- **Exercise aim**
Give the data below again, word for word.

--------------------------------

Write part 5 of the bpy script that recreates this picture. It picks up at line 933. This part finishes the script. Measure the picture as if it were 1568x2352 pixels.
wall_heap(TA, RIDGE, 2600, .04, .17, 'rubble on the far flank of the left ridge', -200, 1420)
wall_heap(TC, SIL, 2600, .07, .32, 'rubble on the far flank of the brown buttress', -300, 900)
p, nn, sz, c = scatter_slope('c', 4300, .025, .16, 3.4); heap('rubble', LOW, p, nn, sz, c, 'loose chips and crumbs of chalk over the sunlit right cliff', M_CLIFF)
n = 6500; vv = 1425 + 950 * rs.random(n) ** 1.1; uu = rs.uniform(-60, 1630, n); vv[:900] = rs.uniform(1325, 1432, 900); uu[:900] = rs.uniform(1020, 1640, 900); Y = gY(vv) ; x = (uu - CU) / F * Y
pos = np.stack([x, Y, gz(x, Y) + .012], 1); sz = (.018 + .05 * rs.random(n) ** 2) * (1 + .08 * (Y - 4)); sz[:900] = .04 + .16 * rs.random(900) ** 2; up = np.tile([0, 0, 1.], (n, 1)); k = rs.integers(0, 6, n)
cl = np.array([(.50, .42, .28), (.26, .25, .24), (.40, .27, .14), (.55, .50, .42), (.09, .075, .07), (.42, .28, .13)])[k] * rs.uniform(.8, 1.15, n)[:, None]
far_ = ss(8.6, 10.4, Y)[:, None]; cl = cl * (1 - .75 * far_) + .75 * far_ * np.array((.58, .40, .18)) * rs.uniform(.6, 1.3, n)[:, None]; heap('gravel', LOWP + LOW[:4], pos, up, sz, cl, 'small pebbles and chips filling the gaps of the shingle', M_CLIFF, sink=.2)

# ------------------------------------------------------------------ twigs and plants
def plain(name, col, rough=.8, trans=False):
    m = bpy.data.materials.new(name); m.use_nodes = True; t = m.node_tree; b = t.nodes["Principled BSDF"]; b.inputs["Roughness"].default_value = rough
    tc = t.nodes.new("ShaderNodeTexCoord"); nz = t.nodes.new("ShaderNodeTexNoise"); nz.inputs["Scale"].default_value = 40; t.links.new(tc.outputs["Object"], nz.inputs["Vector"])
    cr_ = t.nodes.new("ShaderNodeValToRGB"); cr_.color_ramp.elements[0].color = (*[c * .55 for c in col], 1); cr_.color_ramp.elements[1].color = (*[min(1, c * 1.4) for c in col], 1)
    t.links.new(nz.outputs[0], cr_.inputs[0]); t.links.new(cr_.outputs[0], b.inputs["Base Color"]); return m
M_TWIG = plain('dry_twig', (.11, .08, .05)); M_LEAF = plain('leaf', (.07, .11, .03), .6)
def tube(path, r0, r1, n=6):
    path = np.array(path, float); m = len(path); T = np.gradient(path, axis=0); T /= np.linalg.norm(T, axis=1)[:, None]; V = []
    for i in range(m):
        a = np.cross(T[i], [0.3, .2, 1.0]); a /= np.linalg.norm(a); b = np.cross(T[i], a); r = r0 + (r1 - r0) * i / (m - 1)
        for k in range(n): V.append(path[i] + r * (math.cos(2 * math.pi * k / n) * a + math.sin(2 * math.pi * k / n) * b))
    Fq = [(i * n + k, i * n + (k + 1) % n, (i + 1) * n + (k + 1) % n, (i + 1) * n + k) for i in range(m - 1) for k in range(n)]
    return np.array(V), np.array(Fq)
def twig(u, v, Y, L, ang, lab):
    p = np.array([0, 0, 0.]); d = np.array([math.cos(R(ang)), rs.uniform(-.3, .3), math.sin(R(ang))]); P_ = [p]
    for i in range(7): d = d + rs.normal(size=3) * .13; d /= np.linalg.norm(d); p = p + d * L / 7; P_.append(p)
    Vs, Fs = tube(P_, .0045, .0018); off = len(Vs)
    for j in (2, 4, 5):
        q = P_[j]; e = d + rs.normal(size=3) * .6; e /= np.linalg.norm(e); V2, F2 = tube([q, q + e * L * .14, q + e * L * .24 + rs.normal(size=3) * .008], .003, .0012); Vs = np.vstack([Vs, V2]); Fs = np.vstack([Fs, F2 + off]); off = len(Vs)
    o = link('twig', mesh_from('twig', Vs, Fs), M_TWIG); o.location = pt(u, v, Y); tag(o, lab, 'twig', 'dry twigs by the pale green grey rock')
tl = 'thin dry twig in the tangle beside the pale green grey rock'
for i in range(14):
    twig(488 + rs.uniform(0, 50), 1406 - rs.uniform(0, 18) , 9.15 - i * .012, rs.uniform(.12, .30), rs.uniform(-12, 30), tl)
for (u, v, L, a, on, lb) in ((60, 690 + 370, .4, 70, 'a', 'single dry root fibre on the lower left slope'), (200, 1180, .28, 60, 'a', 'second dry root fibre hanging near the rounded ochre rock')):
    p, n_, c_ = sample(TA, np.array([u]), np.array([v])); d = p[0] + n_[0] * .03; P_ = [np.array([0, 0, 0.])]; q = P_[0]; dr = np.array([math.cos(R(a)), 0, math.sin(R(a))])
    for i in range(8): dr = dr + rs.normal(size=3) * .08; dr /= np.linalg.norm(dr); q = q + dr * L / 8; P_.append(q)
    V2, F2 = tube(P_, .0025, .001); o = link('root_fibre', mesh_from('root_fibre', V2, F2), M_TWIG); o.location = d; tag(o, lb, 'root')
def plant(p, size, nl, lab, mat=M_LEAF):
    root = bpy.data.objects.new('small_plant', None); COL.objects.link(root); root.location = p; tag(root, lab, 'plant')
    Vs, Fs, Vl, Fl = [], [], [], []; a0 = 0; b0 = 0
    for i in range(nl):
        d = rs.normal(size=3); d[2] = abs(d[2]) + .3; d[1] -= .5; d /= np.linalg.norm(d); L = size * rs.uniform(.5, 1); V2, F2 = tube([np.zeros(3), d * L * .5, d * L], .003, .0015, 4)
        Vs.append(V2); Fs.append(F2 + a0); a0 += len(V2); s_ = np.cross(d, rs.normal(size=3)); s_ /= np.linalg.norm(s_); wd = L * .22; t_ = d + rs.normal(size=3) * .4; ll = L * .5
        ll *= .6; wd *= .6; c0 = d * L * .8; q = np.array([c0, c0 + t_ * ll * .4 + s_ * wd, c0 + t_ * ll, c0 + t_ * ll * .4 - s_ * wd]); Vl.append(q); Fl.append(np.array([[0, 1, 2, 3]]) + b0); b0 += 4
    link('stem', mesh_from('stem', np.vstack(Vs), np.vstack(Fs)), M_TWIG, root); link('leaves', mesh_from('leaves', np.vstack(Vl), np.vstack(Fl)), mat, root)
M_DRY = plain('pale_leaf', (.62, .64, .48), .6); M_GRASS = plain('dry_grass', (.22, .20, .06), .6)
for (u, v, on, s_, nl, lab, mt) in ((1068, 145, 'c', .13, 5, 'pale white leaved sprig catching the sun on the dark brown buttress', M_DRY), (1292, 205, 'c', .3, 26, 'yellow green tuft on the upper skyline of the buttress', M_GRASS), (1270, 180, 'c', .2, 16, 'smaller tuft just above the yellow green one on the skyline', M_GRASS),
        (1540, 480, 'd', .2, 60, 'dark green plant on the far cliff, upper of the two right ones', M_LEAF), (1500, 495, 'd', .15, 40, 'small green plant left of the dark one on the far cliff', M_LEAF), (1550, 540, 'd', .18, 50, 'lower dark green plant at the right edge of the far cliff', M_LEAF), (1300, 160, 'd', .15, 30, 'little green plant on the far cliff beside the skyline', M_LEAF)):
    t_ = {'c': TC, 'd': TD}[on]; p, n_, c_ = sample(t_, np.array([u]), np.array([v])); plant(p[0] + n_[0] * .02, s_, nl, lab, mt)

--------------------------------

- **Correct result**
Write part 5 of the bpy script that recreates this picture. It picks up at line 933. This part finishes the script. Measure the picture as if it were 1568x2352 pixels.
wall_heap(TA, RIDGE, 2600, .04, .17, 'rubble on the far flank of the left ridge', -200, 1420)
wall_heap(TC, SIL, 2600, .07, .32, 'rubble on the far flank of the brown buttress', -300, 900)
p, nn, sz, c = scatter_slope('c', 4300, .025, .16, 3.4); heap('rubble', LOW, p, nn, sz, c, 'loose chips and crumbs of chalk over the sunlit right cliff', M_CLIFF)
n = 6500; vv = 1425 + 950 * rs.random(n) ** 1.1; uu = rs.uniform(-60, 1630, n); vv[:900] = rs.uniform(1325, 1432, 900); uu[:900] = rs.uniform(1020, 1640, 900); Y = gY(vv) ; x = (uu - CU) / F * Y
pos = np.stack([x, Y, gz(x, Y) + .012], 1); sz = (.018 + .05 * rs.random(n) ** 2) * (1 + .08 * (Y - 4)); sz[:900] = .04 + .16 * rs.random(900) ** 2; up = np.tile([0, 0, 1.], (n, 1)); k = rs.integers(0, 6, n)
cl = np.array([(.50, .42, .28), (.26, .25, .24), (.40, .27, .14), (.55, .50, .42), (.09, .075, .07), (.42, .28, .13)])[k] * rs.uniform(.8, 1.15, n)[:, None]
far_ = ss(8.6, 10.4, Y)[:, None]; cl = cl * (1 - .75 * far_) + .75 * far_ * np.array((.58, .40, .18)) * rs.uniform(.6, 1.3, n)[:, None]; heap('gravel', LOWP + LOW[:4], pos, up, sz, cl, 'small pebbles and chips filling the gaps of the shingle', M_CLIFF, sink=.2)

# ------------------------------------------------------------------ twigs and plants
def plain(name, col, rough=.8, trans=False):
    m = bpy.data.materials.new(name); m.use_nodes = True; t = m.node_tree; b = t.nodes["Principled BSDF"]; b.inputs["Roughness"].default_value = rough
    tc = t.nodes.new("ShaderNodeTexCoord"); nz = t.nodes.new("ShaderNodeTexNoise"); nz.inputs["Scale"].default_value = 40; t.links.new(tc.outputs["Object"], nz.inputs["Vector"])
    cr_ = t.nodes.new("ShaderNodeValToRGB"); cr_.color_ramp.elements[0].color = (*[c * .55 for c in col], 1); cr_.color_ramp.elements[1].color = (*[min(1, c * 1.4) for c in col], 1)
    t.links.new(nz.outputs[0], cr_.inputs[0]); t.links.new(cr_.outputs[0], b.inputs["Base Color"]); return m
M_TWIG = plain('dry_twig', (.11, .08, .05)); M_LEAF = plain('leaf', (.07, .11, .03), .6)
def tube(path, r0, r1, n=6):
    path = np.array(path, float); m = len(path); T = np.gradient(path, axis=0); T /= np.linalg.norm(T, axis=1)[:, None]; V = []
    for i in range(m):
        a = np.cross(T[i], [0.3, .2, 1.0]); a /= np.linalg.norm(a); b = np.cross(T[i], a); r = r0 + (r1 - r0) * i / (m - 1)
        for k in range(n): V.append(path[i] + r * (math.cos(2 * math.pi * k / n) * a + math.sin(2 * math.pi * k / n) * b))
    Fq = [(i * n + k, i * n + (k + 1) % n, (i + 1) * n + (k + 1) % n, (i + 1) * n + k) for i in range(m - 1) for k in range(n)]
    return np.array(V), np.array(Fq)
def twig(u, v, Y, L, ang, lab):
    p = np.array([0, 0, 0.]); d = np.array([math.cos(R(ang)), rs.uniform(-.3, .3), math.sin(R(ang))]); P_ = [p]
    for i in range(7): d = d + rs.normal(size=3) * .13; d /= np.linalg.norm(d); p = p + d * L / 7; P_.append(p)
    Vs, Fs = tube(P_, .0045, .0018); off = len(Vs)
    for j in (2, 4, 5):
        q = P_[j]; e = d + rs.normal(size=3) * .6; e /= np.linalg.norm(e); V2, F2 = tube([q, q + e * L * .14, q + e * L * .24 + rs.normal(size=3) * .008], .003, .0012); Vs = np.vstack([Vs, V2]); Fs = np.vstack([Fs, F2 + off]); off = len(Vs)
    o = link('twig', mesh_from('twig', Vs, Fs), M_TWIG); o.location = pt(u, v, Y); tag(o, lab, 'twig', 'dry twigs by the pale green grey rock')
tl = 'thin dry twig in the tangle beside the pale green grey rock'
for i in range(14):
    twig(488 + rs.uniform(0, 50), 1406 - rs.uniform(0, 18) , 9.15 - i * .012, rs.uniform(.12, .30), rs.uniform(-12, 30), tl)
for (u, v, L, a, on, lb) in ((60, 690 + 370, .4, 70, 'a', 'single dry root fibre on the lower left slope'), (200, 1180, .28, 60, 'a', 'second dry root fibre hanging near the rounded ochre rock')):
    p, n_, c_ = sample(TA, np.array([u]), np.array([v])); d = p[0] + n_[0] * .03; P_ = [np.array([0, 0, 0.])]; q = P_[0]; dr = np.array([math.cos(R(a)), 0, math.sin(R(a))])
    for i in range(8): dr = dr + rs.normal(size=3) * .08; dr /= np.linalg.norm(dr); q = q + dr * L / 8; P_.append(q)
    V2, F2 = tube(P_, .0025, .001); o = link('root_fibre', mesh_from('root_fibre', V2, F2), M_TWIG); o.location = d; tag(o, lb, 'root')
def plant(p, size, nl, lab, mat=M_LEAF):
    root = bpy.data.objects.new('small_plant', None); COL.objects.link(root); root.location = p; tag(root, lab, 'plant')
    Vs, Fs, Vl, Fl = [], [], [], []; a0 = 0; b0 = 0
    for i in range(nl):
        d = rs.normal(size=3); d[2] = abs(d[2]) + .3; d[1] -= .5; d /= np.linalg.norm(d); L = size * rs.uniform(.5, 1); V2, F2 = tube([np.zeros(3), d * L * .5, d * L], .003, .0015, 4)
        Vs.append(V2); Fs.append(F2 + a0); a0 += len(V2); s_ = np.cross(d, rs.normal(size=3)); s_ /= np.linalg.norm(s_); wd = L * .22; t_ = d + rs.normal(size=3) * .4; ll = L * .5
        ll *= .6; wd *= .6; c0 = d * L * .8; q = np.array([c0, c0 + t_ * ll * .4 + s_ * wd, c0 + t_ * ll, c0 + t_ * ll * .4 - s_ * wd]); Vl.append(q); Fl.append(np.array([[0, 1, 2, 3]]) + b0); b0 += 4
    link('stem', mesh_from('stem', np.vstack(Vs), np.vstack(Fs)), M_TWIG, root); link('leaves', mesh_from('leaves', np.vstack(Vl), np.vstack(Fl)), mat, root)
M_DRY = plain('pale_leaf', (.62, .64, .48), .6); M_GRASS = plain('dry_grass', (.22, .20, .06), .6)
for (u, v, on, s_, nl, lab, mt) in ((1068, 145, 'c', .13, 5, 'pale white leaved sprig catching the sun on the dark brown buttress', M_DRY), (1292, 205, 'c', .3, 26, 'yellow green tuft on the upper skyline of the buttress', M_GRASS), (1270, 180, 'c', .2, 16, 'smaller tuft just above the yellow green one on the skyline', M_GRASS),
        (1540, 480, 'd', .2, 60, 'dark green plant on the far cliff, upper of the two right ones', M_LEAF), (1500, 495, 'd', .15, 40, 'small green plant left of the dark one on the far cliff', M_LEAF), (1550, 540, 'd', .18, 50, 'lower dark green plant at the right edge of the far cliff', M_LEAF), (1300, 160, 'd', .15, 30, 'little green plant on the far cliff beside the skyline', M_LEAF)):
    t_ = {'c': TC, 'd': TD}[on]; p, n_, c_ = sample(t_, np.array([u]), np.array([v])); plant(p[0] + n_[0] * .02, s_, nl, lab, mt)